Securitised debt instruments offered by Grip Invest are the latest fixed income instruments starting to see participation from retail investors
Chitra Koushik’s father is an out-and-out fixed deposit saver. The retired post office employee would either save at his local bank or in savings certificates of his employer. He knew no other form of saving.
A little over a year ago, his daughter suggested that he try fixed income instruments with a higher payout that she found on Grip Invest, a platform which specialises in fixed income investing. While her father was sceptical, Koushik persisted and managed to persuade him to invest a total of Rs10 lakh in a product that invested in securitised lease payments for a cab aggregator.
According to her, the risk was compensated by the higher payout of 9.5 to 10 percent. While it is still early days in her investing journey, so far, the interest payments have continued uninterrupted, prompting her to continually up her parents’ investments. She is also aware of the risks involved and stays away from lower quality products that offer payouts of 13 to 14 percent. Koushik’s investments on Grip Invest total Rs50 lakh.

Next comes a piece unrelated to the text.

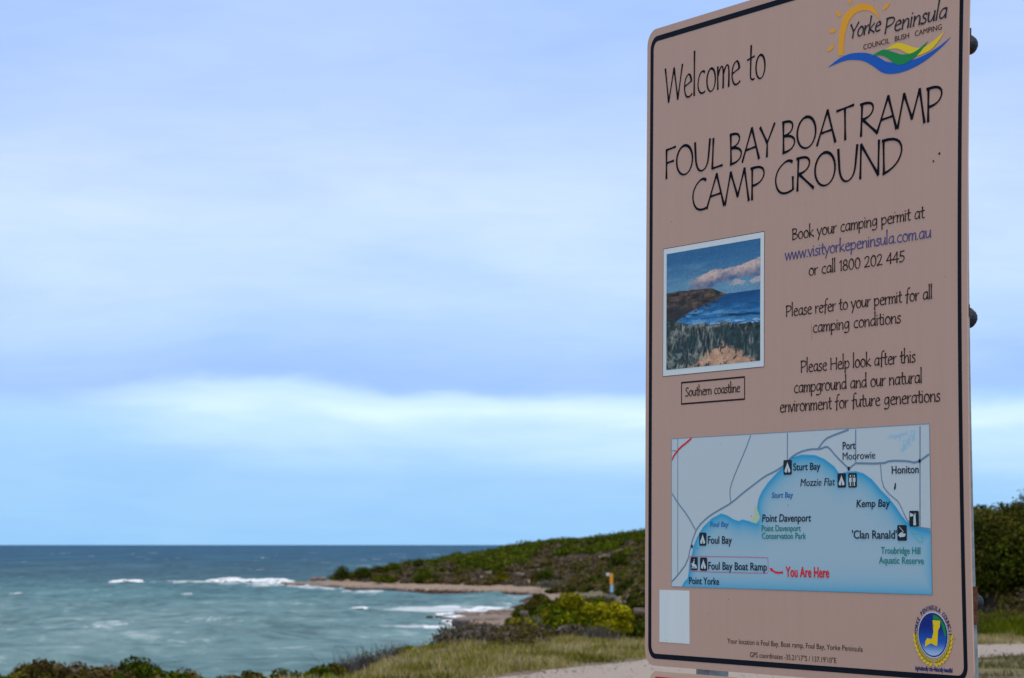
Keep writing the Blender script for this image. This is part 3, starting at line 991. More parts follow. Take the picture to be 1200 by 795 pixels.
for x, y in tries:
    s = float(sdist(x, y, LAND))
    if s < 0.15:
        continue
    wv = float(fbm(x / 5, y / 9, 3, 61))
    dd = float(seg_dist(x, y, [(30, 300), (9, 200), (5.5, 150), (5.5, 110), (9, 80)]))
    if (0.45 < x < 9 and y < 52) or (0.5 < x < 3.6 and y < 67) or (y < 60 and r_.random() < .35) or wv < 0.40 or (dd < 1.6) or (y > 56 and y < 62 and wv < .44) or float(seg_dist(x, y, ROAD_FAR)) < 5.5:
        continue
    w_ = r_.uniform(.35, 1.15) * (.8 + y / 170); h = w_ * r_.uniform(.20, .38)
    kinds = [['grey', 'olive'], ['dark', 'green'], ['olive', 'brown'], ['grey', 'brown'], ['olive', 'grey']][int(r_.integers(0, 5))]
    z = float(terr(x, y))
    v, c_ = leaf_cloud(r_, [(x, y, z + h * .3)], [(w_ / 2, w_ / 2, h * .7)], 150, 0.020 + y * .0003, kinds, .6, shell=.5)
    allv.append(v); allc.append(c_)
v = np.concatenate(allv); c_ = np.concatenate(allc)
link('bank_scrub', np_mesh('bank_scrub', v, quad_faces(len(v) // 4), False, c_), M_LEAF,
     label='low dark ground hugging scrub between the track and the cove', cat='scrub', kind='stuff')

# --- grass
def grass(name, xy, hgt, width, tones, label, seed):
    r_ = np.random.default_rng(seed)
    n = len(xy)
    z = terr(xy[:, 0], xy[:, 1])
    p = np.column_stack([xy, z - .01])
    patch = fbm(xy[:, 0] / 1.3, xy[:, 1] / 1.3, 3, seed)
    clump = np.clip((fbm(xy[:, 0] * 2.1, xy[:, 1] * 1.6, 2, seed + 3) - .35) * 3, 0, 1.6)
    hh = hgt * r_.uniform(.45, 1.25, n) * (0.30 + patch * .6 + clump * .65)
    lean = np.column_stack([r_.normal(scale=.35, size=n), r_.normal(scale=.35, size=n), np.ones(n)])
    ang = r_.uniform(0, 3.14, n)
    sd_ = np.column_stack([np.cos(ang), np.sin(ang), np.zeros(n)]) * width * r_.uniform(.6, 1.3, n)[:, None]
    top = p + lean * hh[:, None]
    midp = p + lean * (hh * .5)[:, None] * np.array([.7, .7, 1])
    q = np.stack([p - sd_, p + sd_, midp + sd_ * .7, top, midp - sd_ * .7], 1)
    tn = np.array(tones)
    ti = np.clip((.55 * patch * 1.5 + .45 * fbm(xy[:, 0] / .45, xy[:, 1] / .9, 2, seed + 9) * 1.5 - .25) * len(tn) + r_.normal(scale=.8, size=n), 0, len(tn) - 1).astype(int)
    c_ = tn[ti] * r_.uniform(.75, 1.25, n)[:, None]
    return link(name, np_mesh(name, q.reshape(-1, 3), np.arange(n * 5).reshape(-1, 5), False, np.repeat(c_, 5, axis=0)), M_GRASS,
                label=label, cat='grass', kind='stuff')


ROADPOLY = ROAD_FAR + ROAD_NEAR[::-1]
def scatter(n, lo, hi, cond, seed):
    r_ = np.random.default_rng(seed)
    p = r_.uniform(lo, hi, size=(n, 2))
    return p[cond(p[:, 0], p[:, 1])]


def far_side(x, y):
    return y > np.interp(x, [q[0] for q in ROAD_FAR], [q[1] for q in ROAD_FAR])


def c1(x, y):
    rd = seg_dist(x, y, ROAD_FAR)
    return far_side(x, y) & (rd > 0.05 + 0.35 * vnoise(x * 2, y * 2, 5)) & (sdist(x, y, LAND) > -1.5) & (rd < 11) & (fbm(x / 1.1, y / 1.1, 3, 8) > np.interp(rd, [0, 2, 5, 7, 11], [.38, .34, .42, .50, .62]))


TAN = [(0.08, 0.085, 0.010), (0.14, 0.14, 0.018), (0.23, 0.21, 0.035), (0.31, 0.265, 0.08), (0.38, 0.32, 0.13), (0.46, 0.37, 0.19), (0.50, 0.41, 0.26)]
GRN = [(0.05, 0.075, 0.002), (0.085, 0.115, 0.003), (0.13, 0.15, 0.005), (0.20, 0.19, 0.03)]
xy = scatter(170000, (-8, 26), (9, 56), c1, 1)
grass('verge_grass', xy, 0.108, 0.010, TAN, 'dry tan and green grass along the far side of the gravel track', 501)
xy = scatter(60000, (9, 46.5), (17, 72), lambda x, y: far_side(x, y) & (seg_dist(x, y, ROAD_FAR) > 1.2), 2)
grass('green_grass', xy, 0.24, 0.014, GRN, 'taller green grass in front of the tall wattles right of the sign', 502)
xy = scatter(60000, (4, 46), (17, 54), lambda x, y: far_side(x, y) & (seg_dist(x, y, ROAD_FAR) > .1) & (seg_dist(x, y, ROAD_FAR) < 3.2), 4)
grass('pale_grass', xy, 0.13, 0.012, TAN[1:], 'short pale dry grass on the far edge of the track right of the sign', 504)
xy = scatter(70000, (2, 24), (14, 45), lambda x, y: (~far_side(x, y)) & (~inside(x, y, ROADPOLY)) & (fbm(x / .9, y / .9, 3, 18) > .47), 3)
grass('near_grass', xy, 0.07, 0.010, [(0.10, 0.10, 0.03), (0.17, 0.14, 0.06), (0.24, 0.19, 0.11)], 'short sparse brown grass in gravel on the near side of the track', 503)


st_r = np.random.default_rng(91)
tq = st_r.random(9000); sq = st_r.random(9000)
kq = (tq * (n_ - 1)).astype(int)
edge_bias = np.where(st_r.random(9000) < .5, sq ** 3 * .5, 1 - sq ** 3 * .5)
px_ = fa[kq, 0] * (1 - edge_bias) + ne[kq, 0] * edge_bias + st_r.normal(scale=.15, size=9000)
py_ = fa[kq, 1] * (1 - edge_bias) + ne[kq, 1] * edge_bias + st_r.normal(scale=.15, size=9000)
OCT = np.array([(1, 0, 0), (0, 1, 0), (-1, 0, 0), (0, -1, 0), (0, 0, .7), (0, 0, -.5)])
OF = np.array([(0, 1, 4), (1, 2, 4), (2, 3, 4), (3, 0, 4), (1, 0, 5), (2, 1, 5), (3, 2, 5), (0, 3, 5)])
siz = st_r.gamma(2.0, .0032, 9000) + .004
ang_s = st_r.uniform(0, 3, 9000)
vx = OCT[None] * siz[:, None, None] * st_r.uniform(.6, 1.4, (9000, 6, 1))
ca, sa = np.cos(ang_s)[:, None], np.sin(ang_s)[:, None]
vx = np.stack([vx[..., 0] * ca - vx[..., 1] * sa, vx[..., 0] * sa + vx[..., 1] * ca, vx[..., 2]], -1)
vx += np.stack([px_, py_, terr(px_, py_) + .016 + siz * .3], -1)[:, None]
sf = (OF[None] + (np.arange(9000) * 6)[:, None, None]).reshape(-1, 3)
sc3 = np.repeat(np.array([(.24, .20, .165), (.42, .36, .30), (.32, .27, .225), (.17, .14, .115)])[st_r.integers(0, 4, 9000)], 6, axis=0)
link('track_gravel', np_mesh('track_gravel', vx.reshape(-1, 3), sf, False, sc3), tint_mat('stone', .9, .1),
     label='loose stones scattered along the pale gravel track', cat='gravel', kind='stuff')


# ================================================================== ROCKS
m, k, bs, o = mat('shore_rock')
geo = k.n('ShaderNodeNewGeometry'); P = geo.outputs['Position']
sz = k.n('ShaderNodeSeparateXYZ'); k.l(P, sz.inputs[0])
a = k.noise(P, 0.9, 6, 0.65); a2 = k.noise(P, 5.0, 5, 0.65)
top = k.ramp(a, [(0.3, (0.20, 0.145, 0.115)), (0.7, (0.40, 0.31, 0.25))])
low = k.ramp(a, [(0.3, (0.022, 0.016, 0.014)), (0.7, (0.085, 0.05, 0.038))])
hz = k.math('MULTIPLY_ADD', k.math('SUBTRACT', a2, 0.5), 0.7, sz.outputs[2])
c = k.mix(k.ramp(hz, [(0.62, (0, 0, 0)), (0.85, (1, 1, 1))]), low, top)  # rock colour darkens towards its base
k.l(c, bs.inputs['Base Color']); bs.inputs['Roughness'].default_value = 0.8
b = k.n('ShaderNodeBump'); b.inputs['Strength'].default_value = 1; b.inputs['Distance'].default_value = 0.4
k.l(a2, b.inputs['Height']); k.l(b.outputs[0], bs.inputs['Normal'])
M_ROCK = m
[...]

Over the last two years, the rise in interest rates globally and in India has resulted in an increase in Indians investing in higher yielding debt products. “There is a class of people who want higher yields without the volatility or risk associated with equity investments,” says Nikhil Aggarwal, Founder and CEO of Grip Invest. This can be done either through the mutual fund route, AIFs or debt investing platforms. Of these, AIFs are available only to high net worth individuals with a minimum investment size of Rs1 crore, mutual funds are accessible to anyone but offer few high-yielding products (the most popular are central and state government bond funds).
Debt investing platforms offer bonds (government, corporate) and have benefited on account of two regulatory changes in the last year. First, are Sebi (Securities and Exchange Board of India) rules regulating Online Bond Buying Platforms (OBPP). These stipulate the rights and obligations of both platforms and consumers. For instance, it was possible earlier that money was transferred to purchase a bond and the seller didn’t transfer the bond in the buyers demat account. With this regulation, there are formal mechanisms to enforce contracts.